> [GIVEN TASK]:
Look through the material below. Copy every line with the string "picture" in it.

> [GIVEN MATERIAL]:
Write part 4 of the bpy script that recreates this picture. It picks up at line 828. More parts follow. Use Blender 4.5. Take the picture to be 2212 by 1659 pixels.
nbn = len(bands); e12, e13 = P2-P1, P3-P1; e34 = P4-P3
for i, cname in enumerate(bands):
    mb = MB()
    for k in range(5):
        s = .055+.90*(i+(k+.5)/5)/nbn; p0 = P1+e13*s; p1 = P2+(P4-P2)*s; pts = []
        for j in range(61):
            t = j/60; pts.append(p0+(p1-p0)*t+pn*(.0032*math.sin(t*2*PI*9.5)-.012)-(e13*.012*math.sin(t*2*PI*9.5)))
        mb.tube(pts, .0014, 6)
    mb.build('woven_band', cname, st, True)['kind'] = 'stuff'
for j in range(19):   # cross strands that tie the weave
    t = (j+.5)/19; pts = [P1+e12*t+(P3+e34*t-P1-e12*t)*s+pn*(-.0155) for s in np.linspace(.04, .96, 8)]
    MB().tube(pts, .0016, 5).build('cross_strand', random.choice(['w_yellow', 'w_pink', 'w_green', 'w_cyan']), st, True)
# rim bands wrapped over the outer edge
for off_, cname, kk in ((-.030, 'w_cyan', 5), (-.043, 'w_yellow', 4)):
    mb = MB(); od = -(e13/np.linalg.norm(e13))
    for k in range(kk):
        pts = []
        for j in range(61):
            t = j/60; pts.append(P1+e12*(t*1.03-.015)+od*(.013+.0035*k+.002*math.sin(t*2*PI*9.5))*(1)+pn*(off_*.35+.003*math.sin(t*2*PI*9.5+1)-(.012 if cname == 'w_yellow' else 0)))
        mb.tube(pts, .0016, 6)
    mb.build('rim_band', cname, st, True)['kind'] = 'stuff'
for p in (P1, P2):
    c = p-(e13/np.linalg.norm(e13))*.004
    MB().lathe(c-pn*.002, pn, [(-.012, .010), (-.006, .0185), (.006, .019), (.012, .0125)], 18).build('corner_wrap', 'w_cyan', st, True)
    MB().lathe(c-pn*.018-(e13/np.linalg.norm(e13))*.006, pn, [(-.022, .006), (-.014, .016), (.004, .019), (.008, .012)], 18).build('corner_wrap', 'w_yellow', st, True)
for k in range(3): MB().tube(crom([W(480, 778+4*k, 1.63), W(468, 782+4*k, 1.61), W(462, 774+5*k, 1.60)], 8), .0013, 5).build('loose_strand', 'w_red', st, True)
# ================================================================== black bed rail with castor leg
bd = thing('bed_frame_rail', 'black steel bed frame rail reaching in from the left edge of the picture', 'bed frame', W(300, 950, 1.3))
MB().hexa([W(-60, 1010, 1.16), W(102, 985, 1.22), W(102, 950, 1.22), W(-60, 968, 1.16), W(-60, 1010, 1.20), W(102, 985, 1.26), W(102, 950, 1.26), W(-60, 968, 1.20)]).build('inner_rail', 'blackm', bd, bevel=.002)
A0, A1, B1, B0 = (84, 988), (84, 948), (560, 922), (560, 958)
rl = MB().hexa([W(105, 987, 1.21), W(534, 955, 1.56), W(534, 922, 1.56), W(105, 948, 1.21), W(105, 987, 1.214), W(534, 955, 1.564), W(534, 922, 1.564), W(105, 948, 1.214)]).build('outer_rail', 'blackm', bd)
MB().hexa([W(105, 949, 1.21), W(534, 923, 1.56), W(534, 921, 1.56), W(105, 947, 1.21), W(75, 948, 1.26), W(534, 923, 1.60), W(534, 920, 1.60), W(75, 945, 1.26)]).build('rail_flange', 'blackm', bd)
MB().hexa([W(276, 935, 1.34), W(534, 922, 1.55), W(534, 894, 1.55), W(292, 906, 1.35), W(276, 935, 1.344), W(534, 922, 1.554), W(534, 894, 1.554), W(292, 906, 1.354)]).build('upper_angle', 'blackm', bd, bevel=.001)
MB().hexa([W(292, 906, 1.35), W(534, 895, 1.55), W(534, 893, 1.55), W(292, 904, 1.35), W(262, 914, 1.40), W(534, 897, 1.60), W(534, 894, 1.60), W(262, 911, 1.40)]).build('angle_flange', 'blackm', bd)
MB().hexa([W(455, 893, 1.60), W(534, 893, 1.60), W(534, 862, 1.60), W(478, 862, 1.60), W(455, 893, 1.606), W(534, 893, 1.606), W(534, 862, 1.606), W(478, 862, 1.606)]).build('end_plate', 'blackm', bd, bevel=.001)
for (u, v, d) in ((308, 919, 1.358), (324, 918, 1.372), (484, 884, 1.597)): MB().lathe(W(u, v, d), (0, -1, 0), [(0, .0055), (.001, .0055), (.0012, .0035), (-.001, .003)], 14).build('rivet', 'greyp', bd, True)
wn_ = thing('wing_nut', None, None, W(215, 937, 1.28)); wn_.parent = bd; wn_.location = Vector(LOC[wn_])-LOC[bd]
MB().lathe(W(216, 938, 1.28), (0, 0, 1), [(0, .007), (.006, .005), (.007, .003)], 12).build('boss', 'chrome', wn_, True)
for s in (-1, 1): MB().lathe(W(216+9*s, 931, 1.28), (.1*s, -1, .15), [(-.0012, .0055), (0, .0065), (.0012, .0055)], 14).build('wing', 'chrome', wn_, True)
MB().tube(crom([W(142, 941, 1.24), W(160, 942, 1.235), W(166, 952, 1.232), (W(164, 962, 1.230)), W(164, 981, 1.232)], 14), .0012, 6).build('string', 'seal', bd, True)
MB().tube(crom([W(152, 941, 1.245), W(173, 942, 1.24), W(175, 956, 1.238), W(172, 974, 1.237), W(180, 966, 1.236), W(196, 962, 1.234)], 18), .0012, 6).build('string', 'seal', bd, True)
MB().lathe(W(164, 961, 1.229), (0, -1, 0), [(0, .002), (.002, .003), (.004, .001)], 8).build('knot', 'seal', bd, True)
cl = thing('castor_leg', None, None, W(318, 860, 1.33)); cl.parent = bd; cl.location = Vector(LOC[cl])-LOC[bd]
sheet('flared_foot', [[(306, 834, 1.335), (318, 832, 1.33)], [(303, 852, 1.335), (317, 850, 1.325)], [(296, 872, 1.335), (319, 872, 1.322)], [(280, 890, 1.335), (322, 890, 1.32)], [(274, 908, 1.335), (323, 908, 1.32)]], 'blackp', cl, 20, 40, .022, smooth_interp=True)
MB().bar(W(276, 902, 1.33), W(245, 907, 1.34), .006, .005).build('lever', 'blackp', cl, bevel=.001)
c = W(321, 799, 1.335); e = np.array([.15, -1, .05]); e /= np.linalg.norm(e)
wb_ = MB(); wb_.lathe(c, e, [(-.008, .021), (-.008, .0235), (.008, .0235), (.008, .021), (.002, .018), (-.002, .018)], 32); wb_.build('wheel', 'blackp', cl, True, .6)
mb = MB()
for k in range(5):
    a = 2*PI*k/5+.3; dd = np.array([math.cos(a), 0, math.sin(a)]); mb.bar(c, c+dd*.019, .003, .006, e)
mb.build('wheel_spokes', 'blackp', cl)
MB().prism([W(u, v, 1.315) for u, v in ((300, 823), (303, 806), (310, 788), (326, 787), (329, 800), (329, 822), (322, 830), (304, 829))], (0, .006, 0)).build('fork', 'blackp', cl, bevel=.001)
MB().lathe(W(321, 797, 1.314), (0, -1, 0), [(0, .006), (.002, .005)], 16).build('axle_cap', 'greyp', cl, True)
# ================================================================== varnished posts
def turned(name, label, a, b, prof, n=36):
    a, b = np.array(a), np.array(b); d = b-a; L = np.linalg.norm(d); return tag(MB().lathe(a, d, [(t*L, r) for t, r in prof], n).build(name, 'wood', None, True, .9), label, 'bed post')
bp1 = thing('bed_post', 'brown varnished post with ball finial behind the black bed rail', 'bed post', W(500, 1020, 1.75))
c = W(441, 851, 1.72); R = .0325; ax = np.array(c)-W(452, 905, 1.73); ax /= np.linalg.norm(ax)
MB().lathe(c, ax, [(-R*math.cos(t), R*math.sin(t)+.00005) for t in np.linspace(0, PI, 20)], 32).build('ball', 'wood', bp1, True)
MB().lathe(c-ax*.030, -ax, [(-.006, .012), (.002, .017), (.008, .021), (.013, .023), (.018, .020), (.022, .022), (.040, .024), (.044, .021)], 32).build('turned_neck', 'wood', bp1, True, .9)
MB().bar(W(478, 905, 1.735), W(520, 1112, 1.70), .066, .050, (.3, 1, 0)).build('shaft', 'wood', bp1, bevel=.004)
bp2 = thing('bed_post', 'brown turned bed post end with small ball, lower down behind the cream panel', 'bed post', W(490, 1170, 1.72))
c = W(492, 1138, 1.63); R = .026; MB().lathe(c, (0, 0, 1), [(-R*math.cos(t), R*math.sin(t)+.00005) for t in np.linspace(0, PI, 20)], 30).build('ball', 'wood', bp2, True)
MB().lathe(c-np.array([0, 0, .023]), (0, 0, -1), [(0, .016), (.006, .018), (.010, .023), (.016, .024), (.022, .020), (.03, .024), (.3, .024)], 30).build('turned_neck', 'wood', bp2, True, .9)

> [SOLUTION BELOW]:
Write part 4 of the bpy script that recreates this picture. It picks up at line 828. More parts follow. Use Blender 4.5. Take the picture to be 2212 by 1659 pixels.
bd = thing('bed_frame_rail', 'black steel bed frame rail reaching in from the left edge of the picture', 'bed frame', W(300, 950, 1.3))